Study: Infra investors eye rail deals(3)

More infrastructure funds are expressing interest in the sector, accounting for 15% of all transportation deal activity in 2008 versus just 6% in 2007, according to an industry report by BMO Capital Markets.

Amid a difficult year for deal-making in the transportation sector overall, global infrastructure funds are increasingly viewing railroad assets as an attractive investment destination, a new report on the transportation industry concludes.

The authors, Canadian investment bank BMO Capital Markets, found that mergers and acquisitions in the global transportation sector were down only 2 percent in 2008 versus the year before, with 142 announced transactions across logistics, trucking, railroad and marine sub-sectors.

Of those deals, 21 were in the railroad sector, representing almost 15 percent of transportation M&A activity in 2008, compared to only 6 percent in 2007.

BMO said part of the increase resulted from the fact that global infrastructure investors, such as The Carlyle Group’s $1.15 billion infrastructure fund, “appear to be targeting railroads as a segment of the transportation economy with attractive assets”.

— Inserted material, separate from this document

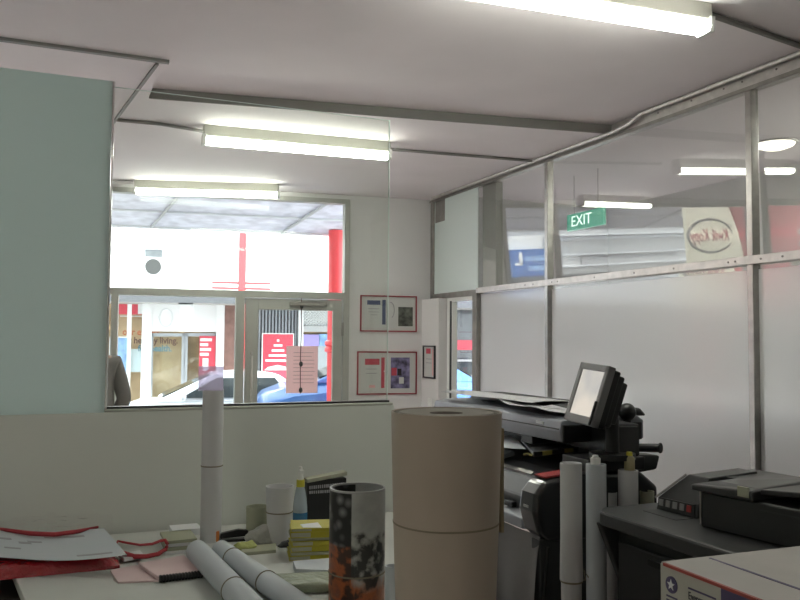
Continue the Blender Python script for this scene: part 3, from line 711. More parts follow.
mb = MB(); mb.sheet(lambda a, b: Vector((-.25+.5*a, .20+.06*b+.015*noise.noise(Vector((a*9, b*5, 0))), .07+.05*b*(.6+.4*math.sin(a*3.1))+.014*noise.noise(Vector((a*12, b*6, 3))))), 26, 8, .0008)
obj('clear_wrap', mb, M['film'], bg_, smooth=True)
# printed sheet on the bag
c00, c10, c11, c01 = PZ(-45, 556, .85), PZ(127, 556.5, .845), PZ(104, 529.5, .862), PZ(-45, 527, .862)
def sheetfn(a, b):
    p = (c00*(1-a)+c10*a)*(1-b)+(c01*(1-a)+c11*a)*b
    return p+Vector((0, 0, -.014*math.sin(math.pi*a)*(1-.2*b)+.003+.004*math.sin(a*7)))
sh = tag(obj('printed_sheet', MB().sheet(sheetfn, 24, 8, .0012), M['bpaper'], smooth=True), 'white printed sheet lying across the red plastic bag', 'paper')
def ink(a0, a1, b0, b1, lift=.0012):
    mb = MB(); mb.sheet(lambda a, b: sheetfn(a0+(a1-a0)*a, b0+(b1-b0)*b)+Vector((0, 0, lift)), 6, 1, .0008); return mb
for r in ((.58, .84, .74, .80), (.72, .93, .10, .14), (.40, .48, .5, .56), (.46, .55, .56, .61), (.26, .36, .6, .66), (.3, .4, .3, .34)):
    obj('print', ink(*r), M['inkg'] if 'inkg' in M else M['ink'], sh)
# pink pad and comb-bound notebook
def slab(name, quad, z0, th, m, parent=None, bev=.0015):
    pts = [(p.x, p.y, z0) for p in quad]
    return obj(name, MB().prism(pts, (0, 0, th)), m, parent, bev=bev)
q = [PZ(u, v, TZ+.006) for u, v in ((118, 582), (110, 570), (142, 564), (162, 580))]
tag(slab('notepad', q, TZ, .007, M['pinkp']), 'pink notepad lying flat right of the red bag', 'notepad')
q = [PZ(u, v, TZ+.02) for u, v in ((159, 577), (138, 563), (184, 555), (203, 572))]
nb = thing('notebook', 'pink notebook with a black comb binding under the left lying roll', 'notebook', T(0, 0, 0))
slab('pages', q, TZ+.008, .012, M['pinkp'], nb)
a, b = Vector((q[0].x, q[0].y, TZ+.014)), Vector((q[3].x, q[3].y, TZ+.014))
mb = MB(); mb.cyl(a, b, .010, seg=12)
for i in range(14): 
    c = a.lerp(b, (i+.5)/14); d = (b-a).normalized()*.003; mb.cyl(c-d, c+d, .0125, seg=12)
obj('comb_binding', mb, M['black'], nb)
q2 = [PZ(u, v, TZ+.012) for u, v in ((124, 561), (118, 556), (140, 552), (144, 557))]
tag(slab('folded_paper', q2, TZ+.008, .012, M['paper']), 'small folded white paper beside the red bag and its loop', 'paper')
# papers by the wall
def stack(label, u0, v0, u1, v1, h, m, name='paper_stack', dy=.2, n=4):
    p0, p1 = PZ(u0, v1, TZ), PZ(u1, v1, TZ); y = p0.y
    t = thing(name, label, 'paper', T((p0.x+p1.x)/2, y, TZ)); w = (p1.x-p0.x)/2
    for i in range(n):
        o = random.uniform(-.006, .006); obj('sheaf', MB().bb((-w+o, o, h*i/n), (w+o, dy+o, h*(i+.9)/n)), m if i % 2 else M['paper'], t, bev=.001)
    return t
stack('low stack of white papers behind the red loop handle', 166, 540, 200, 555, .055, M['gpad'], dy=.16)
t = stack('white padded envelope against the partition left of the tall roll', 172, 526, 203, 537, .03, M['wpaper'], 'envelope', dy=.10, n=1)
# rolls
def roll(name, label, a, b, r, m, group='paper rolls', inner=.86, r2=None, bands=(), mi=None, extra=None):
    a, b = Vector(a), Vector(b); d = b-a; L = d.length; r2 = r2 or r
    M4 = T(a) @ d.to_track_quat('Z', 'Y').to_matrix().to_4x4()
    t = thing(name, label, 'paper roll', M4, group)
    ri = inner*r; ri2 = inner*r2
    obj('paper', MB().lathe([(ri, .0), (r, 0), (r+(r2-r)*.5, L/2), (r2, L), (ri2, L), (ri2, L-.004), (ri, .004), (ri, 0)], seg=40), m, t, smooth=True)
    sp = []
    for i in range(60):
        an = i*.33; rr = r*(1.0+.0)+.0015; 
    obj('sheet_edge', MB().bb((-.004, -r-.002, .002), (.0, -r*.97, L*.5)), m, t)
    for f in bands:
        rb = r+(r2-r)*f+.001
        obj('rubber_band', MB().lathe([(rb-.002, L*f-.003), (rb+.0015, L*f-.0015), (rb+.0015, L*f+.0015), (rb-.002, L*f+.003)], seg=40), M['band'], t, smooth=True)
    return t
g = PZ(210.5, 541, TZ)
r = 10.4*((g-CP).dot(FW))/FPX
ztop = PY(211, 390, g.y).z; zlil = PY(211, 366, g.y).z
tr = roll('paper_roll', 'tall thin white paper roll standing by the partition with a lilac paper top', (g.x, g.y, TZ), (g.x, g.y, ztop+.003), r, M['wpaper'], bands=(.495,), inner=.9)
# flat lilac note taped to the near side of the roll, standing up past its rim
nd = (tr.matrix_world.inverted().to_3x3() @ Vector((-FW.x, -FW.y, 0))).normalized(); na = math.atan2(nd.y, nd.x)+math.pi/2
hw_ = 12.4*((g-CP).dot(FW))/FPX
obj('lilac_note', MB().box((nd.x*(r+.004), nd.y*(r+.004), (ztop+zlil)/2-TZ), (2*hw_, .0012, zlil-ztop), RZ(na)), M['lilac'], tr)

rA0, rA1 = PZ(197, 551, TZ+.042), PZ(251, 608, TZ+.042)
roll('paper_roll', 'left one of two white paper rolls lying side by side on the table', rA0, rA0+(rA1-rA0).normalized()*.84, .040, M['bpaper'], bands=(.62,))
rB0, rB1 = PZ(221, 550, TZ+.040), PZ(300, 606, TZ+.040)
roll('paper_roll', 'right one of two white paper rolls lying side by side on the table', rB0, rB0+(rB1-rB0).normalized()*.84, .036, M['bpaper'], bands=(.16, .55,))
g = PZ(279, 543, TZ); dpt = (g-CP).dot(FW); zt_ = PY(279, 486, g.y).z
roll('paper_roll', 'short wide white roll standing beside the spray bottle', (g.x, g.y, TZ), (g.x, g.y, zt_), 11.5*dpt/FPX, M['wpaper'], r2=14*dpt/FPX, bands=(.55,), inner=.93)
g = PZ(258, 540, TZ); dpt = (g-CP).dot(FW); zt_ = PY(258, 507, g.y).z
roll('paper_roll', 'stubby grey roll with a dark open end behind the grey plastic bag', (g.x, g.y+.02, TZ), (g.x, g.y+.02, zt_), 11*dpt/FPX, M['gpad'], bands=(), inner=.88)
# collage poster roll
def collage():
    m = bpy.data.materials.new('photo_collage_print'); m.use_nodes = True; nt = m.node_tree; N = nt.nodes; L = nt.links; b = N['Principled BSDF']
    b.inputs['Roughness'].default_value = .35
    tc = N.new('ShaderNodeTexCoord'); sp = N.new('ShaderNodeSeparateXYZ'); L.new(tc.outputs['Object'], sp.inputs[0])
    def ramp(src, stops, const=False):
        r = N.new('ShaderNodeValToRGB'); L.new(src, r.inputs[0]); e = r.color_ramp.elements
        if const: r.color_ramp.interpolation = 'CONSTANT'
        while len(e) > 1: e.remove(e[-1])
        e[0].position, e[0].color = stops[0][0], (*stops[0][1], 1)
        for p, c in stops[1:]: x = e.new(p); x.color = (*c, 1)
        return r.outputs[0]
    def tex(kind, scale, **kw):
        t = N.new(kind); t.inputs['Scale'].default_value = scale; L.new(tc.outputs['Object'], t.inputs['Vector']); return t
    n1 = tex('ShaderNodeTexNoise', 22); n1.inputs['Detail'].default_value = 8; v1 = tex('ShaderNodeTexVoronoi', 26)
    n2 = tex('ShaderNodeTexNoise', 9); n2.inputs['Detail'].default_value = 6
    leftp = ramp(v1.outputs['Distance'], [(0, (.25, .25, .24)), (.28, (.10, .10, .10)), (.5, (.012, .012, .012)), (1, (.01, .01, .01))])
    rightp = ramp(n1.outputs['Fac'], [(0, (.02, .02, .02)), (.44, (.03, .03, .03)), (.52, (.25, .25, .23)), (.62, (.40, .40, .37)), (1, (.5, .5, .46))])
    sky = ramp(n2.outputs['Fac'], [(.3, (.26, .27, .26)), (.7, (.46, .46, .44))])
    org = ramp(n1.outputs['Fac'], [(0, (.02, .012, .01)), (.45, (.05, .02, .012)), (.55, (.38, .10, .03)), (.68, (.20, .07, .04)), (1, (.4, .3, .2))])
    def mixc(f, a, c):
        x = N.new('ShaderNodeMix'); x.data_type = 'RGBA'; L.new(f, x.inputs[0]); L.new(a, x.inputs[6]); L.new(c, x.inputs[7]); return x.outputs[2]
    def step(src, e, w=.004):
        mr = N.new('ShaderNodeMapRange'); L.new(src, mr.inputs[0]); mr.inputs[1].default_value = e-w; mr.inputs[2].default_value = e+w; return mr.outputs[0]
    zz = N.new('ShaderNodeMath'); zz.operation = 'ADD'; L.new(sp.outputs['Z'], zz.inputs[0])
    sc_ = N.new('ShaderNodeMath'); sc_.operation = 'MULTIPLY'; L.new(n2.outputs['Fac'], sc_.inputs[0]); sc_.inputs[1].default_value = .16; L.new(sc_.outputs[0], zz.inputs[1])
    right = mixc(step(zz.outputs[0], .30, .01), rightp, sky)
    left = mixc(step(sp.outputs['Z'], .185, .004), org, leftp)
    body = mixc(step(sp.outputs['X'], -.012, .001), left, right)
    low = mixc(step(zz.outputs[0], .16, .02), org, body)
    top_ = N.new('ShaderNodeRGB'); top_.outputs[0].default_value = (.34, .34, .34, 1); L.new(mixc(step(sp.outputs['Z'], CH_-.006, .001), low, top_.outputs[0]), b.inputs['Base Color']); return m
g = PD(356.5, 598, 2.58); cy = g.y; dpt = 2.58; zt_ = PD(356.5, 488, 2.58).z
cr = roll('poster_roll', 'standing roll of a dark photo collage poster beside the big cream roll', (g.x, g.y, TZ), (g.x, g.y, zt_), 28*dpt/FPX, None, inner=.94, bands=(.26,))
cr.rotation_mode = 'XYZ'; cr.matrix_world = T(g.x, g.y, TZ) @ RZ(R_(-24.0))
CH_ = zt_-TZ; cm = collage()
for ch in cr.children:
    if ch.name.startswith(('paper', 'sheet')): ch.data.materials.clear(); ch.data.materials.append(cm)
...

Deals such as Carlyle’s purchase of a majority interest in intermodal railroad facilities operator ITS Technologies & Logistics accounted for 10 percent of BMO’s deal count in the sector.

Chicago-based BMO managing director Ed McGuire said the evidence for infrastructure funds’ interest in the sector is more anecdotal.

BMO has been party to several conversations with both large rail carriers, known as class 1 railroads, and small ones, known as class 3 railroads, about selling some of their assets while retaining their management and use. Such arrangements, commonly referred to as sale-leasebacks, “have been talked about with many funds,” McGuire said.

“My view is that it won’t be for all the railroads, but there will be select assets for which that might work,” McGuire added. As an example, he said, class 3 rail carriers serving consistent markets, such as agriculture, with no competing interstate highway transport routes, might be good candidates for infrastructure funds seeking steady investment performance.

Still, investors may not rush into the rail sector just yet. McGuire said a lot of the deals announced in 2008 represented the “tail end of the rush of activity” initiated in 2006 and 2007 – a spillover that is unlikely to happen this year. BMO counted 88 transportation deals in the first half of 2008, versus only 34 in the first half of this year.

“That’s not surprising in light of what was going on,” McGuire said. Like many sectors of the economy, transportation experienced a pull-back in activity after the bankruptcy of investment bank Lehman Brothers in September 2008.

Looking forward to 2010, though, BMO economists see increased activity for all modes of transport and rail in particular.

“Rail was the last to go into the recession and, because of its fuel efficiency, [will be] the first to come out,” McGuire said.